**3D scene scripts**
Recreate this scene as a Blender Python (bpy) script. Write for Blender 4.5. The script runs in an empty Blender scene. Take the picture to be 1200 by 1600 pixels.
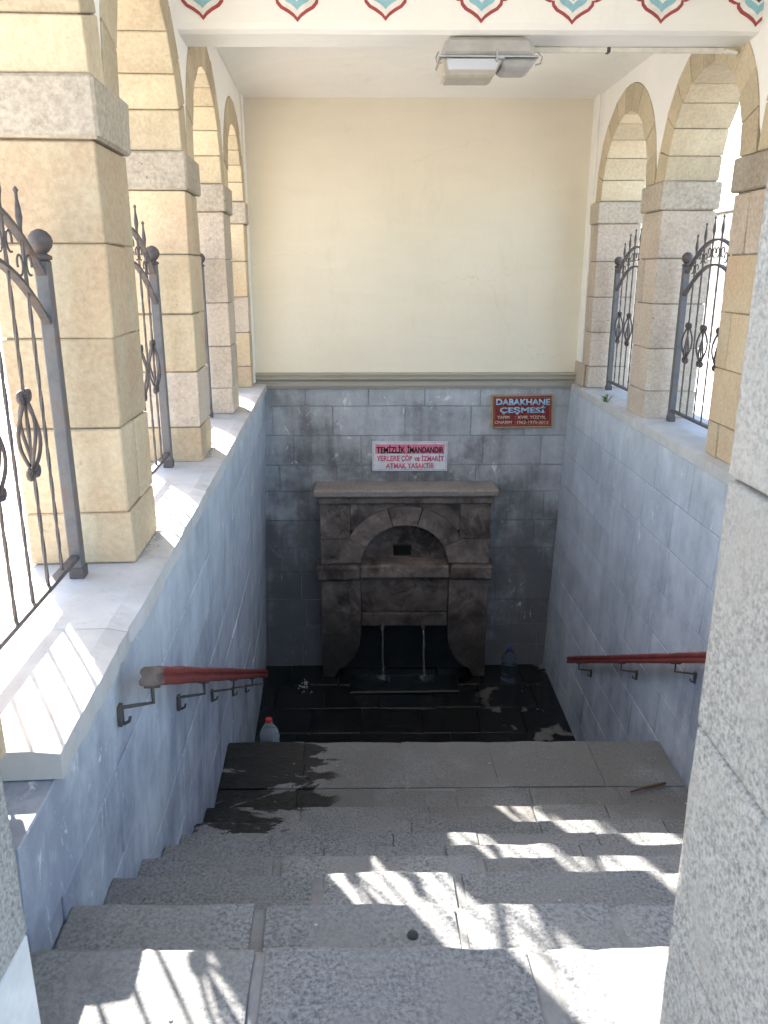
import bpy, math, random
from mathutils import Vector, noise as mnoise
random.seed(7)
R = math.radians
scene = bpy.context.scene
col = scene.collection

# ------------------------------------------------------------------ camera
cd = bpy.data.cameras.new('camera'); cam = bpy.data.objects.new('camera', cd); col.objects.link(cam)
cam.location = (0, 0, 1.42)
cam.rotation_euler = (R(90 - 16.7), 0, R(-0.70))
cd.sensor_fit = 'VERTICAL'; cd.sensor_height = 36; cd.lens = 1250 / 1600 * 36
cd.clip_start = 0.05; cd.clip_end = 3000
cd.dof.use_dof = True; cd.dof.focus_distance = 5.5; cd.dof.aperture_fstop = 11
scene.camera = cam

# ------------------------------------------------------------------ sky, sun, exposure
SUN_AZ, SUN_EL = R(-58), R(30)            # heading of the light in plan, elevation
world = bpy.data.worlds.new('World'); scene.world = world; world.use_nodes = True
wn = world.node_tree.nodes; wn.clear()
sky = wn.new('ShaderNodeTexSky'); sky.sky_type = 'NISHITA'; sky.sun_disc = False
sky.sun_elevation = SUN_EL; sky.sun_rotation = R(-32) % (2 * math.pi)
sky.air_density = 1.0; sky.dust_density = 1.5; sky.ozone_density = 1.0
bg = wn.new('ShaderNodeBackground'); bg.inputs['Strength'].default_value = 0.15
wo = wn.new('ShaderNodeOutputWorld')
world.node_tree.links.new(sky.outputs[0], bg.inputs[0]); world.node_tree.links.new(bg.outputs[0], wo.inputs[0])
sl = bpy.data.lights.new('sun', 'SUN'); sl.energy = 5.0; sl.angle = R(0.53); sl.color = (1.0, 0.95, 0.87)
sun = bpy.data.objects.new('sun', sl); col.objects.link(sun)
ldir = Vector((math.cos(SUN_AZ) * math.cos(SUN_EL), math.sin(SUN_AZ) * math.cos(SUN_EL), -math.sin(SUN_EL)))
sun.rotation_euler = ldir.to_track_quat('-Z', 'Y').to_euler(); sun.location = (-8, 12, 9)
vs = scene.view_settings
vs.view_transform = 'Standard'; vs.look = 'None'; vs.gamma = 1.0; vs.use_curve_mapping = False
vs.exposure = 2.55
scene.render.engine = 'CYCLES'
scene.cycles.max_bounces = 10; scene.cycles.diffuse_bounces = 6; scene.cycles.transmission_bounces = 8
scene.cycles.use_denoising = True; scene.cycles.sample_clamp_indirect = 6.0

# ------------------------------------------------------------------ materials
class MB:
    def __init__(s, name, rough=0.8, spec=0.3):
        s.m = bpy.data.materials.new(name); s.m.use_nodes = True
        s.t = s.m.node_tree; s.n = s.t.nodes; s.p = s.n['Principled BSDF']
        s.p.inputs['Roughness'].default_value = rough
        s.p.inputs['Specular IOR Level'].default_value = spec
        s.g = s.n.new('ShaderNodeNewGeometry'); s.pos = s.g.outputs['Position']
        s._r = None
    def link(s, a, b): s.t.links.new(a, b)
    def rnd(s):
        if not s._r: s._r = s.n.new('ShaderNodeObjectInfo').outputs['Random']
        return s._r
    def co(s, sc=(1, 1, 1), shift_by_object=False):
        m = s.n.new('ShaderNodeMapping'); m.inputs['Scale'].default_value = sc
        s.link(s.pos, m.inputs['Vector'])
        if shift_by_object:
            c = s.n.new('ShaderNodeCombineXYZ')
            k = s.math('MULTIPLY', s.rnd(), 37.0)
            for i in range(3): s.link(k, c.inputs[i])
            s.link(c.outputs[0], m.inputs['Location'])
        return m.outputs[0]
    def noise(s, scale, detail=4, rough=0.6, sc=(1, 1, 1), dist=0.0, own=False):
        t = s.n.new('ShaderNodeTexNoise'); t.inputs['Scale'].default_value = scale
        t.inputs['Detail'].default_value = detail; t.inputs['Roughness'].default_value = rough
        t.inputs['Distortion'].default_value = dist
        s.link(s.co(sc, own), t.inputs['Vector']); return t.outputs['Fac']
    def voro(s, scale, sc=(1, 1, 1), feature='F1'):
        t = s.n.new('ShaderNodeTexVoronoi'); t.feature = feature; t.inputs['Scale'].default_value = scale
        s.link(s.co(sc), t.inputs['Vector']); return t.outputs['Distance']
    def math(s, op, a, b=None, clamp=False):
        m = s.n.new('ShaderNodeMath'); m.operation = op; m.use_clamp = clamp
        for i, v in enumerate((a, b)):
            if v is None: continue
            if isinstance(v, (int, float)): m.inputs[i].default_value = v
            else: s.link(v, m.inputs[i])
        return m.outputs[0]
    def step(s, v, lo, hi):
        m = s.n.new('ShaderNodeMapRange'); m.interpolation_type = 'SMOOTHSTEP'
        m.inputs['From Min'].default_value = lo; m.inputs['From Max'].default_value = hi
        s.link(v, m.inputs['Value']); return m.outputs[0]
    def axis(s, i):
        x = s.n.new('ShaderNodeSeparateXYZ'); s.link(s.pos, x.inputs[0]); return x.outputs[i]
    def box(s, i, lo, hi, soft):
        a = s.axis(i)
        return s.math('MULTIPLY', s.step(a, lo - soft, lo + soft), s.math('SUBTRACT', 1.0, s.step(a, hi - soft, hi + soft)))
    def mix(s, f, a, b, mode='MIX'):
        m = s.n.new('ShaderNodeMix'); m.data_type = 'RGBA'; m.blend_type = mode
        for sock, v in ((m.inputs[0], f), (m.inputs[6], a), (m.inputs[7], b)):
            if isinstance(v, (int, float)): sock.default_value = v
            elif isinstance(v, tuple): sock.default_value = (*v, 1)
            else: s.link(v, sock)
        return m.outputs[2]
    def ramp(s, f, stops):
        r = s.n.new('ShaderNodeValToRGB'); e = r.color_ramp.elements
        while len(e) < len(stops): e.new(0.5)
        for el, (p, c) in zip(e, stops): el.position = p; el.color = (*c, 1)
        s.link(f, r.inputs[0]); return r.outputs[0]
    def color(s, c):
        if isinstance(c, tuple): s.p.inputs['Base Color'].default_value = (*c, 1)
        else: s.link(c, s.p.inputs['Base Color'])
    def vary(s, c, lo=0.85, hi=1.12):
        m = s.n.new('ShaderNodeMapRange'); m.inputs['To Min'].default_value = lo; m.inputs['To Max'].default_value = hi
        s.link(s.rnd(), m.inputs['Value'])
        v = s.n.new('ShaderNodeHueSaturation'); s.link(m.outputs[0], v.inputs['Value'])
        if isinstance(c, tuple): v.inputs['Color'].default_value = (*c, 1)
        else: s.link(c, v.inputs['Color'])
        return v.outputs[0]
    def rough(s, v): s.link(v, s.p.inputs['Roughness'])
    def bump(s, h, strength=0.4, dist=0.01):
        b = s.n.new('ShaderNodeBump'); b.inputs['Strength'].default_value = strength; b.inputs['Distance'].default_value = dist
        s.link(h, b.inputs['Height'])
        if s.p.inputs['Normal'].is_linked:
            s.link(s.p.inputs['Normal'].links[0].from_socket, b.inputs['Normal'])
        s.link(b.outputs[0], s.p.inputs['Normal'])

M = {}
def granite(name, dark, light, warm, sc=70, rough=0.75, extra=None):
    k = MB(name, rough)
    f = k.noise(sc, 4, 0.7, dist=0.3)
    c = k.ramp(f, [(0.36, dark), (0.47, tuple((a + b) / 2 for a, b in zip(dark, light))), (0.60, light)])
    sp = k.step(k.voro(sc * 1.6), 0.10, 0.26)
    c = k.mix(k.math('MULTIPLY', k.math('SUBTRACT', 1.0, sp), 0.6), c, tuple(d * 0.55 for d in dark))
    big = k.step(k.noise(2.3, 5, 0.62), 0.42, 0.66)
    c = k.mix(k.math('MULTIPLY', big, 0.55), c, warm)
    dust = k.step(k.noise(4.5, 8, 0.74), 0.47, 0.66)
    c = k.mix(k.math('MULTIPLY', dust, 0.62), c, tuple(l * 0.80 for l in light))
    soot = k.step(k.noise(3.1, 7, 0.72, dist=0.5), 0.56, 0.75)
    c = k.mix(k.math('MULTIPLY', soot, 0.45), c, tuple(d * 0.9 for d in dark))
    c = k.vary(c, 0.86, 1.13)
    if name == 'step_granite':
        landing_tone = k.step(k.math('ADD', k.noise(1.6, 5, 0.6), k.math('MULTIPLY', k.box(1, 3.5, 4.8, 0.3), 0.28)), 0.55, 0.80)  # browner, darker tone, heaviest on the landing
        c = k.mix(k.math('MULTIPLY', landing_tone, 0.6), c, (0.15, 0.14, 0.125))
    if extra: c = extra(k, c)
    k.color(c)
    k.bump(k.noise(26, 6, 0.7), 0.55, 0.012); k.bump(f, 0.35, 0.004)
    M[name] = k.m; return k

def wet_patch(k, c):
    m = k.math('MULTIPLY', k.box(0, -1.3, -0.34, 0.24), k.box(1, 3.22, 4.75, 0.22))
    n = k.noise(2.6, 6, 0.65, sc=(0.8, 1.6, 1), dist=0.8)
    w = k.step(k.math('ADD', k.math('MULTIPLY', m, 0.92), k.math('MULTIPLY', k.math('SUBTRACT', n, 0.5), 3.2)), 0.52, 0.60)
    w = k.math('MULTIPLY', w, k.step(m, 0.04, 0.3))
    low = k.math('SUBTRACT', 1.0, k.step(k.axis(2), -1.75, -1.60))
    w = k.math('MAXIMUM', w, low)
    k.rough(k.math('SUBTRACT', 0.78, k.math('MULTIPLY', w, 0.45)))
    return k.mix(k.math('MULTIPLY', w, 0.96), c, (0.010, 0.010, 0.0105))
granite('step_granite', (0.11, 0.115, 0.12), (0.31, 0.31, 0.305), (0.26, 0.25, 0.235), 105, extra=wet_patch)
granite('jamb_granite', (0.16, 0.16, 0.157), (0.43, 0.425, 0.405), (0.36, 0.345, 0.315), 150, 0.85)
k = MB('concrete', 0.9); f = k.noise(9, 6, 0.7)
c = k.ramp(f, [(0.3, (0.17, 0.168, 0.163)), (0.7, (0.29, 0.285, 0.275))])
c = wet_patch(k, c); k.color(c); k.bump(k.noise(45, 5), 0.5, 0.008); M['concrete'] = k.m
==
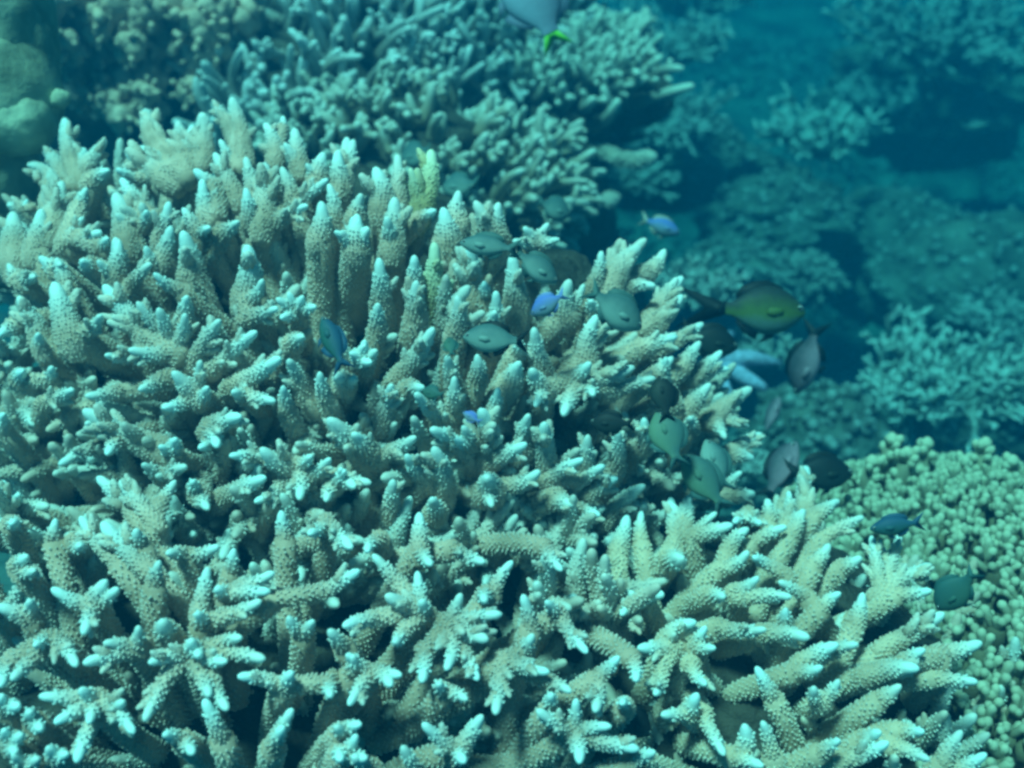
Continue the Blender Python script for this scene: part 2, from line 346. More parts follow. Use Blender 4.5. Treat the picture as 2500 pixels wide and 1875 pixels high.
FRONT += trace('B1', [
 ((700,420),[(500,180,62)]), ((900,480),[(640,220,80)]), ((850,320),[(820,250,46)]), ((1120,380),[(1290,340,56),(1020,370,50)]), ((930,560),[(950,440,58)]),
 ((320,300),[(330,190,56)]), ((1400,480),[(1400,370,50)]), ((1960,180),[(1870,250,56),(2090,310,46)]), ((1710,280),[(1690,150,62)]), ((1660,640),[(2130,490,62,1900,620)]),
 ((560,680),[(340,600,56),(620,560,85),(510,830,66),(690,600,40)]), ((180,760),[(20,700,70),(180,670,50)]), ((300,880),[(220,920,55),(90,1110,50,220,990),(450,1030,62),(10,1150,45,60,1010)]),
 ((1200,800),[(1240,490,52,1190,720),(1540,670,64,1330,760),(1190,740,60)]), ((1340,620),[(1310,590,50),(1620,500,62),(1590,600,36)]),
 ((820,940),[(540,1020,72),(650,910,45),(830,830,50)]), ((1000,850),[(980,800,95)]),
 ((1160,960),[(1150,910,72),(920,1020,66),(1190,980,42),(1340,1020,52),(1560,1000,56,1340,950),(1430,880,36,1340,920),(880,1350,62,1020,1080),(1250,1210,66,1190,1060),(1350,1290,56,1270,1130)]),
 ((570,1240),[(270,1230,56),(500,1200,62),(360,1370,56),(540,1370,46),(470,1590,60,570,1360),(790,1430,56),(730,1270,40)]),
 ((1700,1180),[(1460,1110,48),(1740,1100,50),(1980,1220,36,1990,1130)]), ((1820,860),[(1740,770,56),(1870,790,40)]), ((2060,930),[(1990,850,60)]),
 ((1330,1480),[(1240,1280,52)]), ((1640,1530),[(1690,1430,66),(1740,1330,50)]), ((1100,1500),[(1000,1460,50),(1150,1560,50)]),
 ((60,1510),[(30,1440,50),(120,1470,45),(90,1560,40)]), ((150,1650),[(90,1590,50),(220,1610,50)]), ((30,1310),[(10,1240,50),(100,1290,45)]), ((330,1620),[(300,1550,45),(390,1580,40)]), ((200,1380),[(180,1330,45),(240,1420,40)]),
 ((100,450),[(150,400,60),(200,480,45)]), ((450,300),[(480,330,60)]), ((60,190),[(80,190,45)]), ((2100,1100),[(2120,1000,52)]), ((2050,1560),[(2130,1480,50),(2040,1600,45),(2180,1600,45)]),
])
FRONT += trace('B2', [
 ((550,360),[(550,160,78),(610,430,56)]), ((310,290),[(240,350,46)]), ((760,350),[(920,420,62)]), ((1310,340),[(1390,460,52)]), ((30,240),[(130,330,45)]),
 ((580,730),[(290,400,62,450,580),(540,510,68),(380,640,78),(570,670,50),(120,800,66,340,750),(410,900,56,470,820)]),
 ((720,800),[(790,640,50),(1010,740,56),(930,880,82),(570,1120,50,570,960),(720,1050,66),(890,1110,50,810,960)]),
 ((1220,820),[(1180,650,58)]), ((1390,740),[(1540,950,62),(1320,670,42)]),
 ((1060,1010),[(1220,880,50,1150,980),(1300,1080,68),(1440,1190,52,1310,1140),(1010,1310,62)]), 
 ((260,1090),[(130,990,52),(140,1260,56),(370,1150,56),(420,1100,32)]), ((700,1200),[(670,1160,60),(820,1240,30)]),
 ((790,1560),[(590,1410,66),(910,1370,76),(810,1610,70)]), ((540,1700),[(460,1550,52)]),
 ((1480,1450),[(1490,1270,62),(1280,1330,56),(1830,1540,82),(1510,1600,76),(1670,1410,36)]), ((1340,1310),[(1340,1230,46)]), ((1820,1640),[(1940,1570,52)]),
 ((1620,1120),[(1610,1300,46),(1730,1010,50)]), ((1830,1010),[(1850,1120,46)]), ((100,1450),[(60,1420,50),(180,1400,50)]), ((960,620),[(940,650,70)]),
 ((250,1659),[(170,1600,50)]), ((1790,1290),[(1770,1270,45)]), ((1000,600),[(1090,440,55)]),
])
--
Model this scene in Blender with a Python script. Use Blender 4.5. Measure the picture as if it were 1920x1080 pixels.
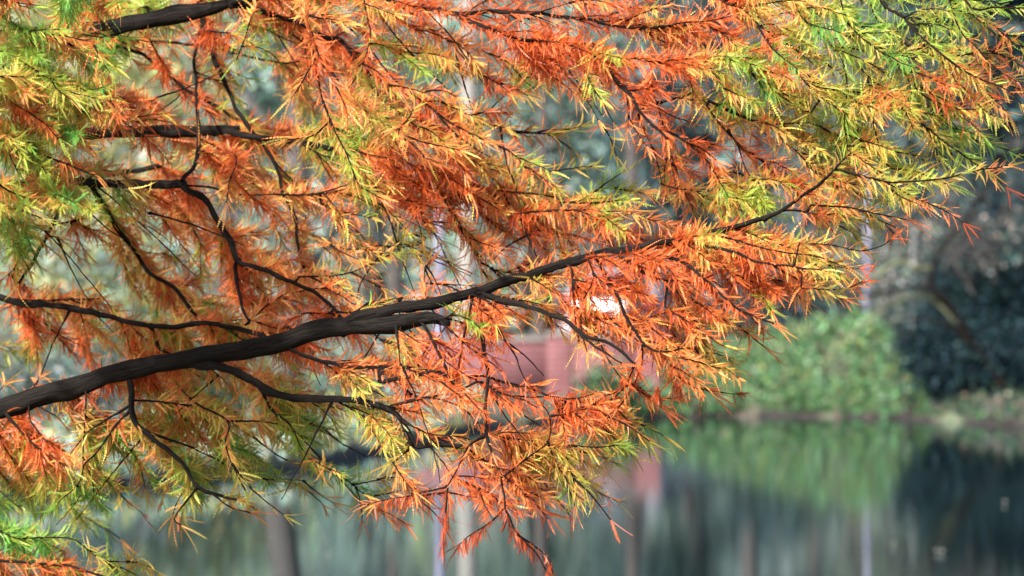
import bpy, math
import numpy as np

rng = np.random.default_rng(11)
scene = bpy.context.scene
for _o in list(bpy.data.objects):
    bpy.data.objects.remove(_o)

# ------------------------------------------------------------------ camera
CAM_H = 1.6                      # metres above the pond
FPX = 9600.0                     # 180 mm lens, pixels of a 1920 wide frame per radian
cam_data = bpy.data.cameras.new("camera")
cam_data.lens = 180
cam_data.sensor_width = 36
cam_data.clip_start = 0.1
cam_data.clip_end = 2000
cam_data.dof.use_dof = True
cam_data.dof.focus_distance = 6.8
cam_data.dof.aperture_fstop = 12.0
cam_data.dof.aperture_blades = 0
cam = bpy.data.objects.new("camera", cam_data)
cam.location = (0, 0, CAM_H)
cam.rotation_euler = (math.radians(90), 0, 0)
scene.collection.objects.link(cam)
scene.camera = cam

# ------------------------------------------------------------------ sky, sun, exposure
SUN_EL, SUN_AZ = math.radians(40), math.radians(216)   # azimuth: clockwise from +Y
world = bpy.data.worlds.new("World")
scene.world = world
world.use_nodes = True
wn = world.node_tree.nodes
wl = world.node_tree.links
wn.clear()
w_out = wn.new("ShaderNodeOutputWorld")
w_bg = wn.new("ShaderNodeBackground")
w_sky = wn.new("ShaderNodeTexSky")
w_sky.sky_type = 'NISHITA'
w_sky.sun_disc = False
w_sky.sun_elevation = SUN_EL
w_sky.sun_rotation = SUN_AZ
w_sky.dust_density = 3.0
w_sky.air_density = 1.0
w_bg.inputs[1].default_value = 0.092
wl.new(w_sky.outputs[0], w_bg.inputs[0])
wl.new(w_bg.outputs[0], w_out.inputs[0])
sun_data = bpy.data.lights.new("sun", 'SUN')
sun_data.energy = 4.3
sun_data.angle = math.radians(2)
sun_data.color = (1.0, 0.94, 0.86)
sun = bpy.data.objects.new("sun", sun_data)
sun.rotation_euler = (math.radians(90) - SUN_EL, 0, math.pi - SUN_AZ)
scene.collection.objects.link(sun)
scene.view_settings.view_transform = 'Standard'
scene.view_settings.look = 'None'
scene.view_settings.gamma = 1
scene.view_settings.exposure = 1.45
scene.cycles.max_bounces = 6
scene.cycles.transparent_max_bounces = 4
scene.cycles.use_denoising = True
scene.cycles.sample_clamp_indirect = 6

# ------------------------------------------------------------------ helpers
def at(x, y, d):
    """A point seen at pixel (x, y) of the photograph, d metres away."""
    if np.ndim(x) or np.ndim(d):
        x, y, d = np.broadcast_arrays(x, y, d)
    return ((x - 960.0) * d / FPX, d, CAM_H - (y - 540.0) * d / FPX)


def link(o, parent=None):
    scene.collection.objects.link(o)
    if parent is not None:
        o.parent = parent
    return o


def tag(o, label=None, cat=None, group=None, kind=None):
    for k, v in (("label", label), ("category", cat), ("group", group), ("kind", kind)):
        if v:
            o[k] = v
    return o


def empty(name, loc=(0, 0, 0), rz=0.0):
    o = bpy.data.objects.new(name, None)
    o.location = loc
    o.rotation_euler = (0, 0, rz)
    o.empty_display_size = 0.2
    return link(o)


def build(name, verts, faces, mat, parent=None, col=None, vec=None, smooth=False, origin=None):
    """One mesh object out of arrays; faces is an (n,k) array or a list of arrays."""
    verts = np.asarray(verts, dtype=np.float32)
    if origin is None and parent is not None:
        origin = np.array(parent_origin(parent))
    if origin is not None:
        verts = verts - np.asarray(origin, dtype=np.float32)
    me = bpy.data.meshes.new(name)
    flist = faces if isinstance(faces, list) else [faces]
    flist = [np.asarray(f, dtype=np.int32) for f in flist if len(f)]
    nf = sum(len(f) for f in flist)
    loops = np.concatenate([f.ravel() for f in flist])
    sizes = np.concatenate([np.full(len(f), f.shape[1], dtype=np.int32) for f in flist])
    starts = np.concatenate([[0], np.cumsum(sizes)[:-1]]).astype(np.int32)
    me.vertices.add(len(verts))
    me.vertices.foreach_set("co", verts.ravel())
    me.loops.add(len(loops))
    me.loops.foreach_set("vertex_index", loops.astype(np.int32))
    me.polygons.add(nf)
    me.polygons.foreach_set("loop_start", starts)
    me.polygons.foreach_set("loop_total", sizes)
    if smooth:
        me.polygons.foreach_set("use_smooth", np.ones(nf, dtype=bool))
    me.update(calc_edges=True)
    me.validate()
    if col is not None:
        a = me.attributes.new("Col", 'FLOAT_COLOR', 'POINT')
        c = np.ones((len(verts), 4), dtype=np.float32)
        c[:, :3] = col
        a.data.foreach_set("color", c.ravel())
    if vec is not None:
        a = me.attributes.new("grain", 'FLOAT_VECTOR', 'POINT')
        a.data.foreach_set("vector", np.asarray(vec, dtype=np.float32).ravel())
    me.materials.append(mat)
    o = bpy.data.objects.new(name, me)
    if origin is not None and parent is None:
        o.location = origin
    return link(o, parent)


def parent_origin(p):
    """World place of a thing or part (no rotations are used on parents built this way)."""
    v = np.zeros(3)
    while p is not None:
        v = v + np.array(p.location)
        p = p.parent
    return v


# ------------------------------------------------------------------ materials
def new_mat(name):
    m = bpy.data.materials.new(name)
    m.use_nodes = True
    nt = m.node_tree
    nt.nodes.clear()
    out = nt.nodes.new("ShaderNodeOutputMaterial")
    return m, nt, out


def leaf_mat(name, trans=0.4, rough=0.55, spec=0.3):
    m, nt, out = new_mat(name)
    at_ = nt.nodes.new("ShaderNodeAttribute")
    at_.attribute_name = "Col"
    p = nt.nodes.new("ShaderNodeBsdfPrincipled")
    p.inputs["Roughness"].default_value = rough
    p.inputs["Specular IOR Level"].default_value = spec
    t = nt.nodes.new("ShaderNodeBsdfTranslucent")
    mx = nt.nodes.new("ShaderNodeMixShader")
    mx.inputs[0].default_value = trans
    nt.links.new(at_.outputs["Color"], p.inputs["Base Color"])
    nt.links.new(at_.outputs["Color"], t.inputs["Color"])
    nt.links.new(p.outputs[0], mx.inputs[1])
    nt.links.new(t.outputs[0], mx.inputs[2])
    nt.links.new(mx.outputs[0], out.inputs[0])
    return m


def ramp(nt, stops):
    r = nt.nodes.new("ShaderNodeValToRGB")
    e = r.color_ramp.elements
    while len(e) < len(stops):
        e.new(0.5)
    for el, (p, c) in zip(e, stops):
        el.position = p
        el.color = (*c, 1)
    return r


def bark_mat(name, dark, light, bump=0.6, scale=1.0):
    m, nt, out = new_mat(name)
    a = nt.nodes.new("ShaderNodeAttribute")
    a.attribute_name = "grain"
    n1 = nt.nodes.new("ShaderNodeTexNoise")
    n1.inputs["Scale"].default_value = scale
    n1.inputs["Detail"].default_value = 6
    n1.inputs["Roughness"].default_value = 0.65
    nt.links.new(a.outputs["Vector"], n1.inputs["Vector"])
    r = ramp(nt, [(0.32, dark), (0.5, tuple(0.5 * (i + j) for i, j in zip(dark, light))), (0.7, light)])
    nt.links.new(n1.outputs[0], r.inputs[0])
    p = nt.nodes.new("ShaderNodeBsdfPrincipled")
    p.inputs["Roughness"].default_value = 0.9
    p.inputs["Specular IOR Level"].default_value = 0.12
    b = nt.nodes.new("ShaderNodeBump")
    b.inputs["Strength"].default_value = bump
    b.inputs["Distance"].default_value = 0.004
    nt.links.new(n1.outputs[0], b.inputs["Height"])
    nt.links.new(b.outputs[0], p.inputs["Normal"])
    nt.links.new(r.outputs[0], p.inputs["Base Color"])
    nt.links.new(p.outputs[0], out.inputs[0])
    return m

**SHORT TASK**
In the listing above, find the line with "Recreate this scene" and the line with "col = scene.collection". Copy exactly those lines and all between them, minus the images.

**FULL ANSWER**
Recreate this scene as a Blender Python (bpy) script. Write for Blender 4.5. The script runs in an empty Blender scene. Take the picture to be 1200 by 1600 pixels.
import bpy, math, random
from mathutils import Vector, noise as mnoise
random.seed(7)
R = math.radians
scene = bpy.context.scene
col = scene.collection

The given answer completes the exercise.